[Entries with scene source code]
┌────────

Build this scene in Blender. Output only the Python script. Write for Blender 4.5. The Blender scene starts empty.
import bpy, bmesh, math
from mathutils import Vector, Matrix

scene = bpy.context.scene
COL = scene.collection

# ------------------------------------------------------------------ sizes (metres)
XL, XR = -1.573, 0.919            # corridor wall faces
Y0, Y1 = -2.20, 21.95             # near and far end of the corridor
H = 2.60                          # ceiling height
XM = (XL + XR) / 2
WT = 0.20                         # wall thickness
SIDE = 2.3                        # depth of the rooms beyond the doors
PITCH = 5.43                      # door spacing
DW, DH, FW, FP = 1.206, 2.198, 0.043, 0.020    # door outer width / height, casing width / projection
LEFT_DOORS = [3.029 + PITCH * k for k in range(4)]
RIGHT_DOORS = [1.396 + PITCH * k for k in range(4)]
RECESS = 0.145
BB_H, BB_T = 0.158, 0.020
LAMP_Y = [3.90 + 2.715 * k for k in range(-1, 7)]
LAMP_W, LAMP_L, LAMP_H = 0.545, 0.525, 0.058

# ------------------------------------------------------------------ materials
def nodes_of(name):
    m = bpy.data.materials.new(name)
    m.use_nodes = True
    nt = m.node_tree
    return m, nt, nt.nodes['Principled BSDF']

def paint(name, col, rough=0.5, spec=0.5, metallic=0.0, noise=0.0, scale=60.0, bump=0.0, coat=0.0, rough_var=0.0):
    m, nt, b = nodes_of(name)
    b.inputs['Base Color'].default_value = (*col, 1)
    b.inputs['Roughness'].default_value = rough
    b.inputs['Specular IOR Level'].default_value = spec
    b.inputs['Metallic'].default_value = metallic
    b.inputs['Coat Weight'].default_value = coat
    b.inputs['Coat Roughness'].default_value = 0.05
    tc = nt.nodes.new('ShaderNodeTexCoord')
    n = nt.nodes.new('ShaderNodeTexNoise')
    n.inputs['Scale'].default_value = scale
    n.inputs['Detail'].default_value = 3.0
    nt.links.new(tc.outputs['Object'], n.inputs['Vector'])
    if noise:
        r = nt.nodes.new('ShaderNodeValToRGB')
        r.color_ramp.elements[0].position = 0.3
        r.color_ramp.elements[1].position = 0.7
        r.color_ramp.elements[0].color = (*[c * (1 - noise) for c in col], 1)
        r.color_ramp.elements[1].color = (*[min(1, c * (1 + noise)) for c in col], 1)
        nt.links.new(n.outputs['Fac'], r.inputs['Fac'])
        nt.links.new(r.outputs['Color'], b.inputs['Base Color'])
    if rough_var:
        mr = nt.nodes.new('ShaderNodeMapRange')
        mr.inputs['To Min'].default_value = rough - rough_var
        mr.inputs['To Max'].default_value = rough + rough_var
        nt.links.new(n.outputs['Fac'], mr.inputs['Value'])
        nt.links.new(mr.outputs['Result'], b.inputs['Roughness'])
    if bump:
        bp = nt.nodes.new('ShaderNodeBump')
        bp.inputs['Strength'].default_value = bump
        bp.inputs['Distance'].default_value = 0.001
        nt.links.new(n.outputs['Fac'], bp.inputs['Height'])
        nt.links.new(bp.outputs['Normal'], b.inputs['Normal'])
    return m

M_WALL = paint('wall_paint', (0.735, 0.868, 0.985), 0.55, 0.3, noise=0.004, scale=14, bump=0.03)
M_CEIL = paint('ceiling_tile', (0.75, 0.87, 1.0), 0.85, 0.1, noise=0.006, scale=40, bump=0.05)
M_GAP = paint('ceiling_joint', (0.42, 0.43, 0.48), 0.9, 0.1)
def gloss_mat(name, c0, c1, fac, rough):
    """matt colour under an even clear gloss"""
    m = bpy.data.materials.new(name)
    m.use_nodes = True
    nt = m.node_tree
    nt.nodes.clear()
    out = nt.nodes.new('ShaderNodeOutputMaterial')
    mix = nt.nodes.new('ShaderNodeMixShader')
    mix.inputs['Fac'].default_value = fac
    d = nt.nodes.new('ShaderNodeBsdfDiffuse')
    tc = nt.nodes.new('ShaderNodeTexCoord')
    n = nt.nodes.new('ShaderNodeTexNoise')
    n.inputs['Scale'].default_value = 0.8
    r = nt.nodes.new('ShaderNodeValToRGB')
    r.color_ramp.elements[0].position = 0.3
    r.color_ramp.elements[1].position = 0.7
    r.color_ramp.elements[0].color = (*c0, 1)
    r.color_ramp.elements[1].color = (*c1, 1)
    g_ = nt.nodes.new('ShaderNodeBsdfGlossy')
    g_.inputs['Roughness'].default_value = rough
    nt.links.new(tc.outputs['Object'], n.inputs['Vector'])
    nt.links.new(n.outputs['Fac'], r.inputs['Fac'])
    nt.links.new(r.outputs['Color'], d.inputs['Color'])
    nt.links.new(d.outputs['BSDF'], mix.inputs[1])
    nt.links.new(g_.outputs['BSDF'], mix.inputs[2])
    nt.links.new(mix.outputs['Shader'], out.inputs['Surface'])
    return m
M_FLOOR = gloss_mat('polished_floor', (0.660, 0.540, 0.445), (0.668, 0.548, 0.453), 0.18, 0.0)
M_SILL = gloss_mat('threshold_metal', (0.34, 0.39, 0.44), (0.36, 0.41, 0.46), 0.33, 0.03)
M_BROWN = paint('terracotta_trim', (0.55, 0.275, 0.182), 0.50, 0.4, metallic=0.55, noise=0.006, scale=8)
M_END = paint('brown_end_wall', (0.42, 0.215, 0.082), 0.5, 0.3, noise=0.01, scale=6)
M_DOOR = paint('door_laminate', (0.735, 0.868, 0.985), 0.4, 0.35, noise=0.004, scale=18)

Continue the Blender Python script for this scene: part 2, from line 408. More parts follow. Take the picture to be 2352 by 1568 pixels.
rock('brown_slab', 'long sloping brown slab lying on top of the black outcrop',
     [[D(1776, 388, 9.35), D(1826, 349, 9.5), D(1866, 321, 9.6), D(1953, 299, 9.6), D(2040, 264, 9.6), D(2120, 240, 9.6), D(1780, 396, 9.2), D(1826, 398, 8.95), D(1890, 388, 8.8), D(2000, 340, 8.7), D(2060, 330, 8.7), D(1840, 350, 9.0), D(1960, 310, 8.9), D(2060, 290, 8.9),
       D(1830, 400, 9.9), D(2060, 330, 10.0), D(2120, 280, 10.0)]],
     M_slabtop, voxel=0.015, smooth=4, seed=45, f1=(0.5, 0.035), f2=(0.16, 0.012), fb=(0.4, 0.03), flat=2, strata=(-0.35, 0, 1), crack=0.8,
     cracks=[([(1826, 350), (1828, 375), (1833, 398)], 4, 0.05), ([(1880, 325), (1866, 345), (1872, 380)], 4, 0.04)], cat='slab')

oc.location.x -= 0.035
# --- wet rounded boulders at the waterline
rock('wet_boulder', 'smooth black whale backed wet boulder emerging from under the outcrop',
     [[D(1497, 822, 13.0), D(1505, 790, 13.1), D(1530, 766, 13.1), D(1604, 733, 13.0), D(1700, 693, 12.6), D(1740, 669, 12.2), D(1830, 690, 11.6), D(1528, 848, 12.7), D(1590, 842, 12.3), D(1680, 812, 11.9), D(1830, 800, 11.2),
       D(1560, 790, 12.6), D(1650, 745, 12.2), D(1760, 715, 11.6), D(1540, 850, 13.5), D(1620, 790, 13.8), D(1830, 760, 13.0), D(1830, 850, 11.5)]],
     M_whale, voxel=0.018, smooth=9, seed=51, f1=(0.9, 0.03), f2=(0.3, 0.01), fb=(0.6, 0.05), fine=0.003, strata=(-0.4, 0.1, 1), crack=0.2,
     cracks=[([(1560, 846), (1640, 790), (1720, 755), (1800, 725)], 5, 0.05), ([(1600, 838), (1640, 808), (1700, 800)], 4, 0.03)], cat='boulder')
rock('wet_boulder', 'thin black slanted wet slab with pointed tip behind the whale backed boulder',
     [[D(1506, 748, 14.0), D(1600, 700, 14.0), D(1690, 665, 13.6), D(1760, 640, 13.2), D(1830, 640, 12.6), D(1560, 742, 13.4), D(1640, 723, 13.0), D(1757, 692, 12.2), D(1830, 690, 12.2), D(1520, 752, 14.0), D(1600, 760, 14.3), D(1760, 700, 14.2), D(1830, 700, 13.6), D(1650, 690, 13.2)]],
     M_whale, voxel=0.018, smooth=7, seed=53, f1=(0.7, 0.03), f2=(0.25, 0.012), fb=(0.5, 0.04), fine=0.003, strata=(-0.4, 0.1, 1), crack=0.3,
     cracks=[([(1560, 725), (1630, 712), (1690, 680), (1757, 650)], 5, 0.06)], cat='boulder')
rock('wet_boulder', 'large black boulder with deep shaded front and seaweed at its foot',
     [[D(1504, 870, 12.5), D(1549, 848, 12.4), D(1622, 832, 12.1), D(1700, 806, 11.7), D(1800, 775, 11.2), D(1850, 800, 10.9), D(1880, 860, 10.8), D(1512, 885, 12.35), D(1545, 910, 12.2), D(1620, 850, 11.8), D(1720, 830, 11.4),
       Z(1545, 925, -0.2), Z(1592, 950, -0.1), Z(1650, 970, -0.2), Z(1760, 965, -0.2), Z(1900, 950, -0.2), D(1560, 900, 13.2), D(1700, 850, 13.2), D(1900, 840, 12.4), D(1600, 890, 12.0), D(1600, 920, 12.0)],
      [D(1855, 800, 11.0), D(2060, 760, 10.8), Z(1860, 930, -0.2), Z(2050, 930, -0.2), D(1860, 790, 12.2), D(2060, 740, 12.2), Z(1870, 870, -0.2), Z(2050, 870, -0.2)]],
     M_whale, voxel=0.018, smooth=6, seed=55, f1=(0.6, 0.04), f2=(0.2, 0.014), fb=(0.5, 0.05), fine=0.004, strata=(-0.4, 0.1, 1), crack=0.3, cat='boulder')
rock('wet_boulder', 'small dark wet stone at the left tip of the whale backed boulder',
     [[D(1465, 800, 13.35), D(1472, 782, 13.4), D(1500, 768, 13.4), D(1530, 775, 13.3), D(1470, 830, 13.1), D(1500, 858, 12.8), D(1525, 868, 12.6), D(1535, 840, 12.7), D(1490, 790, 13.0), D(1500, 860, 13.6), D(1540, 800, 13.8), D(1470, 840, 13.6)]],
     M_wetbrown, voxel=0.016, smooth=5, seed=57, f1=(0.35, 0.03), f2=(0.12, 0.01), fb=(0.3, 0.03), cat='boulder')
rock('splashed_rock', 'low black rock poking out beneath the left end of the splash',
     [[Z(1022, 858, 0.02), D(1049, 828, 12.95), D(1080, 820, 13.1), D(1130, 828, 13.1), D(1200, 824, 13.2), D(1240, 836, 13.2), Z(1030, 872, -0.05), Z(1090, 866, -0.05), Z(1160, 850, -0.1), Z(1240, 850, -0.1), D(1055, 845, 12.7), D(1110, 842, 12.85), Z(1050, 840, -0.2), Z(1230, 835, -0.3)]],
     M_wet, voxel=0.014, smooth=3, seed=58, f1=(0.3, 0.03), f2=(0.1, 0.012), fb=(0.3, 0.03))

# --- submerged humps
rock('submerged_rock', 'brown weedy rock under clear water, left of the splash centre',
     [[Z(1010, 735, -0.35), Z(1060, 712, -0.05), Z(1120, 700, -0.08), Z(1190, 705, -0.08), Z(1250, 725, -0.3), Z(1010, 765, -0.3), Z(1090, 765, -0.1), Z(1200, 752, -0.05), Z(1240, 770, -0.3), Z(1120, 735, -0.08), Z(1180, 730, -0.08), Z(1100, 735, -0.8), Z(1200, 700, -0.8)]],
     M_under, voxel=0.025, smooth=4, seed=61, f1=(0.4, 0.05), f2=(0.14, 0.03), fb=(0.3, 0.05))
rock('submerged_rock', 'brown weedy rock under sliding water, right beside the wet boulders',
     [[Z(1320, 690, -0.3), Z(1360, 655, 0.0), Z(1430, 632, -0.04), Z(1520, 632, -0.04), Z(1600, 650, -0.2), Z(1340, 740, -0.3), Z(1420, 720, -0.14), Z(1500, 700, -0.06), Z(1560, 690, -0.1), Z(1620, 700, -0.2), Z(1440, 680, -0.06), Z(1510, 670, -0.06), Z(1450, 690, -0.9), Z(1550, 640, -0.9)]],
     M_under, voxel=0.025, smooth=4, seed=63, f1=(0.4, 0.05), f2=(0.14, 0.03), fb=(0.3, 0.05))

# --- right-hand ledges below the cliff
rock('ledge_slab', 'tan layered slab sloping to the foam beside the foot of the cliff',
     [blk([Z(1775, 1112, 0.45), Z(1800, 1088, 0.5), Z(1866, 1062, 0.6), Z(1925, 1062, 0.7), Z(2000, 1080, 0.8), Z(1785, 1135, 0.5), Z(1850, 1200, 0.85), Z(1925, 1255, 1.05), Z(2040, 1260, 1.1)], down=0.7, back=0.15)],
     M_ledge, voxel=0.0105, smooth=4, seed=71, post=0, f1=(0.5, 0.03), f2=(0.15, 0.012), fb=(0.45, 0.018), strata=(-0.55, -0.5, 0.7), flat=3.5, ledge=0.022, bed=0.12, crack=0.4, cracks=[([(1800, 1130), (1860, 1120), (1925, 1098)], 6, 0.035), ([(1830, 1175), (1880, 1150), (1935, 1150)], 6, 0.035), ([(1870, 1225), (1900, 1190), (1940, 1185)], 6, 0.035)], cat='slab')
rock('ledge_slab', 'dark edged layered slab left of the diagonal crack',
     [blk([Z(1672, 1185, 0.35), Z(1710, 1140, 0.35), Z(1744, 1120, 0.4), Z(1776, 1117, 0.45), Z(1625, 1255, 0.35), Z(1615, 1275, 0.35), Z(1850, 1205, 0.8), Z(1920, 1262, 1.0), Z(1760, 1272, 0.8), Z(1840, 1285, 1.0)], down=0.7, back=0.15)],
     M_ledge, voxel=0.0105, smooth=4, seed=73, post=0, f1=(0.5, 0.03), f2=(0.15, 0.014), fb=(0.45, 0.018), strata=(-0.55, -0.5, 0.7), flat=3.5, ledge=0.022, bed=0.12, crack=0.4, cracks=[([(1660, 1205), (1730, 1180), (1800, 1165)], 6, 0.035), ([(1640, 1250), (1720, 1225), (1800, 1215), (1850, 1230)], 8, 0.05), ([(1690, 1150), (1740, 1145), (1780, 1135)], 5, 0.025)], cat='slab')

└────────

> _Task brief_:
Beginning at the top of the data, please return every line until and including the line containing "COL = scene.collection", copied exactly, and nothing past it.

> _Completed task_:
Build this scene in Blender. Output only the Python script. Write for Blender 4.5. The Blender scene starts empty.
import bpy, bmesh, math
from mathutils import Vector, Matrix

scene = bpy.context.scene
COL = scene.collection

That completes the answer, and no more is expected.